■ Problem details
The listing below is to be output in its exact form.

+--

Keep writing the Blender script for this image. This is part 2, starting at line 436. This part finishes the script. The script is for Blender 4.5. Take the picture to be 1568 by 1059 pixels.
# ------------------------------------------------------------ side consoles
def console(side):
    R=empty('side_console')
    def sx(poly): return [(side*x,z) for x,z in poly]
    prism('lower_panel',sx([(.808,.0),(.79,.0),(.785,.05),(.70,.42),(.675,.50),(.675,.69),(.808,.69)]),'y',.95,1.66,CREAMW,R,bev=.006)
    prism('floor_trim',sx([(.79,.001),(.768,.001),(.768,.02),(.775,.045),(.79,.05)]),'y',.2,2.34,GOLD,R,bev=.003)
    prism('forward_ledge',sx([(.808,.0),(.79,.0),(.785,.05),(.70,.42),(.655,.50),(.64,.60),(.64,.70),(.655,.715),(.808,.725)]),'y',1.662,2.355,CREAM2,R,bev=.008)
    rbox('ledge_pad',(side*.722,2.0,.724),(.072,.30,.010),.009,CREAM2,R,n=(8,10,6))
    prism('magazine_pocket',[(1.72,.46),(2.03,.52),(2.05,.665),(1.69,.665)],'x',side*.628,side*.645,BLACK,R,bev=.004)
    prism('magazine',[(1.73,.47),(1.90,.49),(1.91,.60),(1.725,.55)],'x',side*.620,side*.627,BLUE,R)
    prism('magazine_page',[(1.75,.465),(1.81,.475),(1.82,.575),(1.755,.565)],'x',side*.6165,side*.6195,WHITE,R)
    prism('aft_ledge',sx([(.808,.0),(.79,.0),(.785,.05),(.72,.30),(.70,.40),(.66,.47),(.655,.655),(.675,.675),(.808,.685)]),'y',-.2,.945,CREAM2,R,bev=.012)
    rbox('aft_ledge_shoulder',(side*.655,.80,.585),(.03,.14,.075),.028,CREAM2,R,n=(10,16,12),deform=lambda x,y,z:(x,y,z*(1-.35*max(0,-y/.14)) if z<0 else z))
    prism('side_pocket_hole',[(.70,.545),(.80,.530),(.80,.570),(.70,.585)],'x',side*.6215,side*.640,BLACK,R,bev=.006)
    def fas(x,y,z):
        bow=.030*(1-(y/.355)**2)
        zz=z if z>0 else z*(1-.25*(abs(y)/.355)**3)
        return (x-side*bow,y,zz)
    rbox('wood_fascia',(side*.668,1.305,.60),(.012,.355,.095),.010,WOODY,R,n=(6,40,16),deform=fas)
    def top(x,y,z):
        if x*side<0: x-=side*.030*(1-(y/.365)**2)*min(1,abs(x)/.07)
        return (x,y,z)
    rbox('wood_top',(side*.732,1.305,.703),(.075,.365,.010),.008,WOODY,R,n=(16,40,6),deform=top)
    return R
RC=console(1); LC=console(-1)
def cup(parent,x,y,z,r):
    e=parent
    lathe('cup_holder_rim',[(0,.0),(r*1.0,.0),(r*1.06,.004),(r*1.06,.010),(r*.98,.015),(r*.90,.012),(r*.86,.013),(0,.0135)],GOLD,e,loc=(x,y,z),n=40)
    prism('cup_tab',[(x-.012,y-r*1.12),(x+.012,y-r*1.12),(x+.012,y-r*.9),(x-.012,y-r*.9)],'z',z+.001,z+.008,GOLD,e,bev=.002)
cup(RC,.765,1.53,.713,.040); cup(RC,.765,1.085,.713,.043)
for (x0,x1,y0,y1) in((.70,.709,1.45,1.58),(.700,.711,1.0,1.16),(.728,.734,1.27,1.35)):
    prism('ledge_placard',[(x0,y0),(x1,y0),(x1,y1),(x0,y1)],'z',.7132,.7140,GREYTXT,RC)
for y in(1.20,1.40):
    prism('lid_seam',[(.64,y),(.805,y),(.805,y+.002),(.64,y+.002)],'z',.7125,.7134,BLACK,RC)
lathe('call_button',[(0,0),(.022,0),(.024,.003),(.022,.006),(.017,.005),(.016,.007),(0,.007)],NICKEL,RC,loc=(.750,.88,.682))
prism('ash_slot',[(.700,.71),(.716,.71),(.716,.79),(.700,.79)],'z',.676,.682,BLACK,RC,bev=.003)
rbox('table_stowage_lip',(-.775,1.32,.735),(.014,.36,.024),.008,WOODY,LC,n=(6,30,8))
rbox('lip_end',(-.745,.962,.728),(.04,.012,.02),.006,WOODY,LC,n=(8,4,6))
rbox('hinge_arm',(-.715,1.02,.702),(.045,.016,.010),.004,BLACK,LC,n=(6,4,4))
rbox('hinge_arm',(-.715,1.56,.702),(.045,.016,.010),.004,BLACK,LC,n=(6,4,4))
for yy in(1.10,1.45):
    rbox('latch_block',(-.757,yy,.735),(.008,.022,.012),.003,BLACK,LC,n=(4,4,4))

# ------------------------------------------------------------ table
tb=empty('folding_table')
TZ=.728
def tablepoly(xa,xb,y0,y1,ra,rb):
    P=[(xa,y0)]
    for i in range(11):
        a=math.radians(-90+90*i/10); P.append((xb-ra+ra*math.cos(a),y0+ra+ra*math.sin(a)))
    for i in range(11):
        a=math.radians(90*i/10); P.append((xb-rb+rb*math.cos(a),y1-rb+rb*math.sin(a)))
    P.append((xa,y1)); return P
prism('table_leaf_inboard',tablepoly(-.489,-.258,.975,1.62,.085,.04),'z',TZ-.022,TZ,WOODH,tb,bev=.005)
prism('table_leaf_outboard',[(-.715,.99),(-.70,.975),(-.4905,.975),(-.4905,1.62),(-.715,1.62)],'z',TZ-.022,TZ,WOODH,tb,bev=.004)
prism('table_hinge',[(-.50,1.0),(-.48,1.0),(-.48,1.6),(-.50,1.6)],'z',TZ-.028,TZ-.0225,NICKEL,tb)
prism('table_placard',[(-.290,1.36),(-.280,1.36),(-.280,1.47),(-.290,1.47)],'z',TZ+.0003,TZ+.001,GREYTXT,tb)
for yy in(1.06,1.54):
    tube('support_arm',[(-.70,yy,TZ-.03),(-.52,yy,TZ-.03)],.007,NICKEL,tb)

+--

■ Task response
Keep writing the Blender script for this image. This is part 2, starting at line 436. This part finishes the script. The script is for Blender 4.5. Take the picture to be 1568 by 1059 pixels.
# ------------------------------------------------------------ side consoles
def console(side):
    R=empty('side_console')
    def sx(poly): return [(side*x,z) for x,z in poly]
    prism('lower_panel',sx([(.808,.0),(.79,.0),(.785,.05),(.70,.42),(.675,.50),(.675,.69),(.808,.69)]),'y',.95,1.66,CREAMW,R,bev=.006)
    prism('floor_trim',sx([(.79,.001),(.768,.001),(.768,.02),(.775,.045),(.79,.05)]),'y',.2,2.34,GOLD,R,bev=.003)
    prism('forward_ledge',sx([(.808,.0),(.79,.0),(.785,.05),(.70,.42),(.655,.50),(.64,.60),(.64,.70),(.655,.715),(.808,.725)]),'y',1.662,2.355,CREAM2,R,bev=.008)
    rbox('ledge_pad',(side*.722,2.0,.724),(.072,.30,.010),.009,CREAM2,R,n=(8,10,6))
    prism('magazine_pocket',[(1.72,.46),(2.03,.52),(2.05,.665),(1.69,.665)],'x',side*.628,side*.645,BLACK,R,bev=.004)
    prism('magazine',[(1.73,.47),(1.90,.49),(1.91,.60),(1.725,.55)],'x',side*.620,side*.627,BLUE,R)
    prism('magazine_page',[(1.75,.465),(1.81,.475),(1.82,.575),(1.755,.565)],'x',side*.6165,side*.6195,WHITE,R)
    prism('aft_ledge',sx([(.808,.0),(.79,.0),(.785,.05),(.72,.30),(.70,.40),(.66,.47),(.655,.655),(.675,.675),(.808,.685)]),'y',-.2,.945,CREAM2,R,bev=.012)
    rbox('aft_ledge_shoulder',(side*.655,.80,.585),(.03,.14,.075),.028,CREAM2,R,n=(10,16,12),deform=lambda x,y,z:(x,y,z*(1-.35*max(0,-y/.14)) if z<0 else z))
    prism('side_pocket_hole',[(.70,.545),(.80,.530),(.80,.570),(.70,.585)],'x',side*.6215,side*.640,BLACK,R,bev=.006)
    def fas(x,y,z):
        bow=.030*(1-(y/.355)**2)
        zz=z if z>0 else z*(1-.25*(abs(y)/.355)**3)
        return (x-side*bow,y,zz)
    rbox('wood_fascia',(side*.668,1.305,.60),(.012,.355,.095),.010,WOODY,R,n=(6,40,16),deform=fas)
    def top(x,y,z):
        if x*side<0: x-=side*.030*(1-(y/.365)**2)*min(1,abs(x)/.07)
        return (x,y,z)
    rbox('wood_top',(side*.732,1.305,.703),(.075,.365,.010),.008,WOODY,R,n=(16,40,6),deform=top)
    return R
RC=console(1); LC=console(-1)
def cup(parent,x,y,z,r):
    e=parent
    lathe('cup_holder_rim',[(0,.0),(r*1.0,.0),(r*1.06,.004),(r*1.06,.010),(r*.98,.015),(r*.90,.012),(r*.86,.013),(0,.0135)],GOLD,e,loc=(x,y,z),n=40)
    prism('cup_tab',[(x-.012,y-r*1.12),(x+.012,y-r*1.12),(x+.012,y-r*.9),(x-.012,y-r*.9)],'z',z+.001,z+.008,GOLD,e,bev=.002)
cup(RC,.765,1.53,.713,.040); cup(RC,.765,1.085,.713,.043)
for (x0,x1,y0,y1) in((.70,.709,1.45,1.58),(.700,.711,1.0,1.16),(.728,.734,1.27,1.35)):
    prism('ledge_placard',[(x0,y0),(x1,y0),(x1,y1),(x0,y1)],'z',.7132,.7140,GREYTXT,RC)
for y in(1.20,1.40):
    prism('lid_seam',[(.64,y),(.805,y),(.805,y+.002),(.64,y+.002)],'z',.7125,.7134,BLACK,RC)
lathe('call_button',[(0,0),(.022,0),(.024,.003),(.022,.006),(.017,.005),(.016,.007),(0,.007)],NICKEL,RC,loc=(.750,.88,.682))
prism('ash_slot',[(.700,.71),(.716,.71),(.716,.79),(.700,.79)],'z',.676,.682,BLACK,RC,bev=.003)
rbox('table_stowage_lip',(-.775,1.32,.735),(.014,.36,.024),.008,WOODY,LC,n=(6,30,8))
rbox('lip_end',(-.745,.962,.728),(.04,.012,.02),.006,WOODY,LC,n=(8,4,6))
rbox('hinge_arm',(-.715,1.02,.702),(.045,.016,.010),.004,BLACK,LC,n=(6,4,4))
rbox('hinge_arm',(-.715,1.56,.702),(.045,.016,.010),.004,BLACK,LC,n=(6,4,4))
for yy in(1.10,1.45):
    rbox('latch_block',(-.757,yy,.735),(.008,.022,.012),.003,BLACK,LC,n=(4,4,4))

# ------------------------------------------------------------ table
tb=empty('folding_table')
TZ=.728
def tablepoly(xa,xb,y0,y1,ra,rb):
    P=[(xa,y0)]
    for i in range(11):
        a=math.radians(-90+90*i/10); P.append((xb-ra+ra*math.cos(a),y0+ra+ra*math.sin(a)))
    for i in range(11):
        a=math.radians(90*i/10); P.append((xb-rb+rb*math.cos(a),y1-rb+rb*math.sin(a)))
    P.append((xa,y1)); return P
prism('table_leaf_inboard',tablepoly(-.489,-.258,.975,1.62,.085,.04),'z',TZ-.022,TZ,WOODH,tb,bev=.005)
prism('table_leaf_outboard',[(-.715,.99),(-.70,.975),(-.4905,.975),(-.4905,1.62),(-.715,1.62)],'z',TZ-.022,TZ,WOODH,tb,bev=.004)
prism('table_hinge',[(-.50,1.0),(-.48,1.0),(-.48,1.6),(-.50,1.6)],'z',TZ-.028,TZ-.0225,NICKEL,tb)
prism('table_placard',[(-.290,1.36),(-.280,1.36),(-.280,1.47),(-.290,1.47)],'z',TZ+.0003,TZ+.001,GREYTXT,tb)
for yy in(1.06,1.54):
    tube('support_arm',[(-.70,yy,TZ-.03),(-.52,yy,TZ-.03)],.007,NICKEL,tb)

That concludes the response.